The relevant thing for the photo, at 500 lines/second rate -- a relatively slow rate -- 20 pixels will be in the same .01 second. So the cursor does not have to placed extremely precisely. (The screen is showing as you move the cursor the "boundary" is between subsequent .01 seconds.)Pat Palmer
Thanks, Pat (cool name, by the way). That does answer my questions and gives me more confidence in the quick-fingered guys.
Not sure why ... but this thread made me think of a washingtonpost.com sports article I read this morning. It concerns a local lady who is in a family way (as we used to say) but who continues to be quite a successful road racer. She relates an incident where she was barely nicked by another runner:
"If I had put the [timing] transponder on my belly, I would have had her," Gruendel said.

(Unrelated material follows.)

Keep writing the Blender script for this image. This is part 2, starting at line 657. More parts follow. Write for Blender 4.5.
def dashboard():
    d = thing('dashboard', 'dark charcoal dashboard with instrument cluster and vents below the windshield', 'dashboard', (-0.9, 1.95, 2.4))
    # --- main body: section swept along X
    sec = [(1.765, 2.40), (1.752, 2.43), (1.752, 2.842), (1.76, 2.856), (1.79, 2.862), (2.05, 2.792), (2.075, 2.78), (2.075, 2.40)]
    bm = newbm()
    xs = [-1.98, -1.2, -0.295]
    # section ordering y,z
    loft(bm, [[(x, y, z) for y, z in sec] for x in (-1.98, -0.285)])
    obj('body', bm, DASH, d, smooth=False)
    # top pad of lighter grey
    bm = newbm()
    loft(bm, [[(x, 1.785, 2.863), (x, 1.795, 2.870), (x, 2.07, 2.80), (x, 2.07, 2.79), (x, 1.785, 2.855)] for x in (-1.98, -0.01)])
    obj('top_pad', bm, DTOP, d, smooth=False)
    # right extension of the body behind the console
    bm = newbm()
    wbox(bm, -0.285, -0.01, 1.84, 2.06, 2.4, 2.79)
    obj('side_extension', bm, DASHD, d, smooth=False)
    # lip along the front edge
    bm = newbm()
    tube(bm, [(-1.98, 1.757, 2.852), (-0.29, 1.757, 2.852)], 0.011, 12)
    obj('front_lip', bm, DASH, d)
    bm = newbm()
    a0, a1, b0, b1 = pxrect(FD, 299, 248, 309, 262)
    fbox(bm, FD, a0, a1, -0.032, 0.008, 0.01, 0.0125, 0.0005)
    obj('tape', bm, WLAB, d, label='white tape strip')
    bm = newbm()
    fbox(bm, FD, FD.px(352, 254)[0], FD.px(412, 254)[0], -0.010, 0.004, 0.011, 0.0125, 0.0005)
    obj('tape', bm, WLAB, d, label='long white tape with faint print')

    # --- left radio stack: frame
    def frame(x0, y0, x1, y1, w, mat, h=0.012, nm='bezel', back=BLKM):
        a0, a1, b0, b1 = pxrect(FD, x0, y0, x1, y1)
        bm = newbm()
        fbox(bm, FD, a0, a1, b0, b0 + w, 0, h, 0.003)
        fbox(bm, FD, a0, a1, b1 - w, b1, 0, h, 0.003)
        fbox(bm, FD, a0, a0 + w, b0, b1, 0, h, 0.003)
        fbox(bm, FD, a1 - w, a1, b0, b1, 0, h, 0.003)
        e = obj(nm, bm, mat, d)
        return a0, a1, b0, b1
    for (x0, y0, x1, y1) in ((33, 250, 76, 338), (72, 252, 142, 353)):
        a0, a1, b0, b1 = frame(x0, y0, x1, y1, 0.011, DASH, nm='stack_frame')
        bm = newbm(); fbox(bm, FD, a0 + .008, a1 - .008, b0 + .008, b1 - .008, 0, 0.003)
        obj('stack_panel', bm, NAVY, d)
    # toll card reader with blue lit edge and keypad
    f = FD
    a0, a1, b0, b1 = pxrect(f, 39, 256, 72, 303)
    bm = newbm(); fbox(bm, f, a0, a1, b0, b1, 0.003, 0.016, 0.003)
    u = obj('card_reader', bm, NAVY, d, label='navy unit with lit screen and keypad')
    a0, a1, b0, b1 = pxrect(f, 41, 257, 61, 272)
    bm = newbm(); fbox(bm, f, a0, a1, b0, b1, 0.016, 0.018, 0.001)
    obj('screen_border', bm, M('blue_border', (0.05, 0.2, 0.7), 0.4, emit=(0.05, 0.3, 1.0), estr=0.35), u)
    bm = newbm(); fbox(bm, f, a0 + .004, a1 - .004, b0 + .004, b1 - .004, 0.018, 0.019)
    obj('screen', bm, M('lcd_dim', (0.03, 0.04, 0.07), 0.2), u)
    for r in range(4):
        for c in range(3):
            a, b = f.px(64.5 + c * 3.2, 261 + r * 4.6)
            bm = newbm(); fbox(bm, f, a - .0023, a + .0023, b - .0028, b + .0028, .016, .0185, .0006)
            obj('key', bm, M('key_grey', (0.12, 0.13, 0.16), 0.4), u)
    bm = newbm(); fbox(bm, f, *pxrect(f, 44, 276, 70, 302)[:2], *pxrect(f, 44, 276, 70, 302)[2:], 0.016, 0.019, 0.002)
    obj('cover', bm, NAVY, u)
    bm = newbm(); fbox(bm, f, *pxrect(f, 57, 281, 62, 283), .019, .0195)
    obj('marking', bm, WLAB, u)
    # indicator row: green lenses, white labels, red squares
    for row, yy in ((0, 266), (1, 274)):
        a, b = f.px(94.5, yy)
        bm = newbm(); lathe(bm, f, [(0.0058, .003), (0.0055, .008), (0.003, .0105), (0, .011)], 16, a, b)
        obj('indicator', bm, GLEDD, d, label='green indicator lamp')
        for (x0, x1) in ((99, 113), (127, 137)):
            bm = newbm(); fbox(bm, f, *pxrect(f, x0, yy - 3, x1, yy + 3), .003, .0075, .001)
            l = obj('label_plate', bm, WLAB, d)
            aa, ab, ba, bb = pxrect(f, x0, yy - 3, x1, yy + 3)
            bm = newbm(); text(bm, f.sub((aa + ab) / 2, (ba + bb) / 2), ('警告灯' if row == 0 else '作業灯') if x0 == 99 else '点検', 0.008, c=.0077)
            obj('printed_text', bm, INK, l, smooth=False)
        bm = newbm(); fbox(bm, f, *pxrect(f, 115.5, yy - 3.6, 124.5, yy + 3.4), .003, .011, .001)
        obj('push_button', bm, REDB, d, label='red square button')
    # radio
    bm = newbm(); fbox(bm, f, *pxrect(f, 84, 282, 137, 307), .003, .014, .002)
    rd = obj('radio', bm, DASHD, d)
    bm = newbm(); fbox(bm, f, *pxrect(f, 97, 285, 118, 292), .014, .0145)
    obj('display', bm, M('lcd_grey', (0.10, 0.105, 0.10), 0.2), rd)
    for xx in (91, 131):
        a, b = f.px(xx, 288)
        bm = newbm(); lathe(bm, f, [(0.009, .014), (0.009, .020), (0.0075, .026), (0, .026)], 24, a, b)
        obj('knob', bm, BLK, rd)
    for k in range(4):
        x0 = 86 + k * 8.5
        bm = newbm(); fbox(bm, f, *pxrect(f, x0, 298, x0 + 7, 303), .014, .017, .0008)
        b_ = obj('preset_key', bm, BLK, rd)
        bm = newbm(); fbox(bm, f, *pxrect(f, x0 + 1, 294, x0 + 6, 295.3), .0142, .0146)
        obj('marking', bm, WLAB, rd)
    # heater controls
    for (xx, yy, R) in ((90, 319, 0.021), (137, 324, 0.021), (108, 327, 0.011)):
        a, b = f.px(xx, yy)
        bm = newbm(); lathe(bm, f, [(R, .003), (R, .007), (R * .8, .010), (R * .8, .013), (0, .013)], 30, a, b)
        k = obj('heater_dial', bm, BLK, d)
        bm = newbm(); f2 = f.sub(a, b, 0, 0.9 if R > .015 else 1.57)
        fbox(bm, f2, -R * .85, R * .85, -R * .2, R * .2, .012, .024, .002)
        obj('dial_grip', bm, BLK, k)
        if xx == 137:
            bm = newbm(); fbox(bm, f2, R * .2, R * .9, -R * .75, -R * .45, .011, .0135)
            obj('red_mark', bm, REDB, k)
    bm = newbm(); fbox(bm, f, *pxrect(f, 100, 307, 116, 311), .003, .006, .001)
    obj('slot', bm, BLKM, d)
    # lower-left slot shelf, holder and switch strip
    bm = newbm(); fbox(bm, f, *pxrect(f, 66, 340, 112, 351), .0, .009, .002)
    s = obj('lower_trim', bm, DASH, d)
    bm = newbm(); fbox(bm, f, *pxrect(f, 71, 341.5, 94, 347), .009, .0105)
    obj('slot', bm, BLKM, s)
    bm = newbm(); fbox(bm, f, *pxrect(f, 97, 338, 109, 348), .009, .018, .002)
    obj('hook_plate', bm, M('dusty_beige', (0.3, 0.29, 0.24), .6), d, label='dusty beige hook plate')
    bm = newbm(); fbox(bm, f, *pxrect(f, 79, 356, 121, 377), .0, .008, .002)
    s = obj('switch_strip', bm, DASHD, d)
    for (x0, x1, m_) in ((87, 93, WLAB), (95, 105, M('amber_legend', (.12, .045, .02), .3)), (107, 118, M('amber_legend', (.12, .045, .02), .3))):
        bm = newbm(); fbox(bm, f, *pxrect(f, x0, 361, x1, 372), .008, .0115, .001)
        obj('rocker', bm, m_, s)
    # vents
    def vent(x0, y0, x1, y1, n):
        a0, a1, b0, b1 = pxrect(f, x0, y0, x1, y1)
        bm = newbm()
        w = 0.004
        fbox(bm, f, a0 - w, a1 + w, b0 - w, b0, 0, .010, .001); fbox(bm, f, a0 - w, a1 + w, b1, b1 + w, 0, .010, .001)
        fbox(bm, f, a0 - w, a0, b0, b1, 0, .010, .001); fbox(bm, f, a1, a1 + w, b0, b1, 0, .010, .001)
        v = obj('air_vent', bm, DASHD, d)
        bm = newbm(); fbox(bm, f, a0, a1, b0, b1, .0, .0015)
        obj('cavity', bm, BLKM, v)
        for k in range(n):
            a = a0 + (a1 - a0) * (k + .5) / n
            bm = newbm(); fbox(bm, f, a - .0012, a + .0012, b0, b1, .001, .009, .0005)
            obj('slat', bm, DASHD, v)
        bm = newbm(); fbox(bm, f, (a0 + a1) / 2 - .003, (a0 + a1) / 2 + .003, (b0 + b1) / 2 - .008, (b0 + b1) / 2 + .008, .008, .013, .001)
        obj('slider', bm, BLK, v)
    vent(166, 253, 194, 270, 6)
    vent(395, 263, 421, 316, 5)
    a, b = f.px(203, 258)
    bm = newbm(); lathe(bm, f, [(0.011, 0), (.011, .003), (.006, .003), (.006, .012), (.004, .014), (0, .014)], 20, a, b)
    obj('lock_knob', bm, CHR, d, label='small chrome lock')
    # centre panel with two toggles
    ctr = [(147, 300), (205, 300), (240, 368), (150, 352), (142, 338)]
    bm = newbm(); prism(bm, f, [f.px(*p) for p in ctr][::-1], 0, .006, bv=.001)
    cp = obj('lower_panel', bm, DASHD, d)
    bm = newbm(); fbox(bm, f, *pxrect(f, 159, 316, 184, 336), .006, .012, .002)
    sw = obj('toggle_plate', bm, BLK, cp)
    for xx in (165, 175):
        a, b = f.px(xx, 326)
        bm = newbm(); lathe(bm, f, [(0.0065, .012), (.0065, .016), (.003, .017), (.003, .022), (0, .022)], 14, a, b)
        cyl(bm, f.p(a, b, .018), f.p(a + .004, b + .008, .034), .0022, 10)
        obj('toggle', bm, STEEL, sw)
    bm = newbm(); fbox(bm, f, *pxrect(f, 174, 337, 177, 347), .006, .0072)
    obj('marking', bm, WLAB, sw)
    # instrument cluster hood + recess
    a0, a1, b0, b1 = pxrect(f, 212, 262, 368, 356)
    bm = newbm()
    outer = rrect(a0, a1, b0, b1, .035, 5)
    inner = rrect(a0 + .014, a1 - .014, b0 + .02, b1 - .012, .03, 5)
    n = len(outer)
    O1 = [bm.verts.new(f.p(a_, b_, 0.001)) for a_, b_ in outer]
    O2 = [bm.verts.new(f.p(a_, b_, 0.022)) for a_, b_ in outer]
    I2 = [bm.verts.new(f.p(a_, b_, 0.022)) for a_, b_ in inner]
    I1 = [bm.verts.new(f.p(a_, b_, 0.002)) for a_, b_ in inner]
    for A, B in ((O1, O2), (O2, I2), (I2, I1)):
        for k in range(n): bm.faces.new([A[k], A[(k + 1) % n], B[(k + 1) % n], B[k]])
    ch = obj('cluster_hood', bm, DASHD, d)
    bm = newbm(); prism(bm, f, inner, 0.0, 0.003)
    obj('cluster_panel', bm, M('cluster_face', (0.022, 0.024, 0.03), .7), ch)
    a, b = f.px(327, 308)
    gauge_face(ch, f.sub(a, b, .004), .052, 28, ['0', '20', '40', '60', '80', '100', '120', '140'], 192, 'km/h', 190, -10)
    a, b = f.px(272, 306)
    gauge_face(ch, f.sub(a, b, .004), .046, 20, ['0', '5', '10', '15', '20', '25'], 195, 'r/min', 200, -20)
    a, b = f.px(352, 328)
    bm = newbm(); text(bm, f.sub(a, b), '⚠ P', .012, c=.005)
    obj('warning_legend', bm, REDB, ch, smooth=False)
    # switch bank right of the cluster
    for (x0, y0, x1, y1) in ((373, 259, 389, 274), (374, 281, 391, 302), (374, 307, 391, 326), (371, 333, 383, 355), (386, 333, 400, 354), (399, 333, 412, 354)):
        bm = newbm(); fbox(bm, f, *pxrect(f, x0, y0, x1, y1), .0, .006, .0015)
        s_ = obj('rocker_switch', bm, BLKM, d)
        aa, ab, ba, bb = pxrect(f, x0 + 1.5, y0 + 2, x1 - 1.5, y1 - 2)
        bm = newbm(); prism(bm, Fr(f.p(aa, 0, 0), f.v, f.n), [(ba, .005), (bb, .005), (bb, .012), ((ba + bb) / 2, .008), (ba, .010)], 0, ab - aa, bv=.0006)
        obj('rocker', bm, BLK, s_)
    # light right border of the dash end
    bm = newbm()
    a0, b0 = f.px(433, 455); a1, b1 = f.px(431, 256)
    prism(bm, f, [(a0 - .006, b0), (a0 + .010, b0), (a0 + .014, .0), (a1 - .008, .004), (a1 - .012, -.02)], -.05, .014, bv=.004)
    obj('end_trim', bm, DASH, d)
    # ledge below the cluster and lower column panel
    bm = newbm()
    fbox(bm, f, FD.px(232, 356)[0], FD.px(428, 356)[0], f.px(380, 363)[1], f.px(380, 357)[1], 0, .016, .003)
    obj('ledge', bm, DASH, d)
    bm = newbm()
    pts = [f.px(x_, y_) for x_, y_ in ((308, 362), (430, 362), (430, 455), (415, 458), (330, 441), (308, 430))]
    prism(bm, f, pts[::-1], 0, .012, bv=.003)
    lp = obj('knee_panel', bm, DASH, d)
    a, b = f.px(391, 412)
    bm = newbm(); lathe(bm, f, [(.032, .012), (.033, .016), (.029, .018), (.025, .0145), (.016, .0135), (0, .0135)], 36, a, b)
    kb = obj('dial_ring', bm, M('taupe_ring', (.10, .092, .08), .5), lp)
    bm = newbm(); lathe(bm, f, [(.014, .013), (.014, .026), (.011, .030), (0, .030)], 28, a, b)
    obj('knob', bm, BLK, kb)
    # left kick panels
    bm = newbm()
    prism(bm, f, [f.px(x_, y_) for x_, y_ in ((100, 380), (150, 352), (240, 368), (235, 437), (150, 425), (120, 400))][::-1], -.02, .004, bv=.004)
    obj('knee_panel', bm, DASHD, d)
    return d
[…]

Hi everyone. I've been meaning to throw this idea into the mix for a while on the 100m threads I've seen. It never gets mentioned and this seems like a suitable 100m thread so hear goes:
A while ago I read an article on the internet about the introduction of "direct sound" to the start of races and it's affect on 100m times. I can no longer find the article unfortunately.
I might have my terminology wrong but from what I remember "direct sound" is when the starters pistol is linked to speakers situated behind the athletes at the start line so that they all hear the gun at exactly the same time. The perceived problem being the time delay from the gun going off on the infield to the athletes on the track hearing it and the disadvantage that this puts on the athletes in the outer lanes. "Direct sound" was shown to level out the reaction times from lanes 1-8 and to improve reaction times by anything between 0.05 and 0.1 seconds on average.
"Direct sound" was officially introduced around 1995 and used in that years World Championships and every edition of WCs since. However it was not used at the Sidney Olympics and one of the conclusions in the article was that this may have robbed Maurice Greene of a chance to break the 100m world record in the final.
Now I've probably got the figures slightly wrong but from what I remember it was fair to conclude that any 100m time from post 1995 (except in Sidney and possibly Atlanta) was worth at least 0.05 less compared to a time run pre-95, before the introduction of direct sound.
Hope this makes sense. Stop me if I'm talking utter rubbish because its very possible that I've got my dates and figures mixed up. However I feel it's an important point just as people discuss wind readings and altitude to try and find meaningful comparisons between historical performances.
(Apologies also if this has already been brought to your attention and I've simply failed to to my forum search properly)
Cool thanks. Perhaps it was the "silent gun" that was introduced in 1995. Can someone confirm this? It still bugs me slightly that this isn't mentioned when comparing 100m times since a "loud gun" can slow the reaction times by a tenth according to some of the data on that old thread.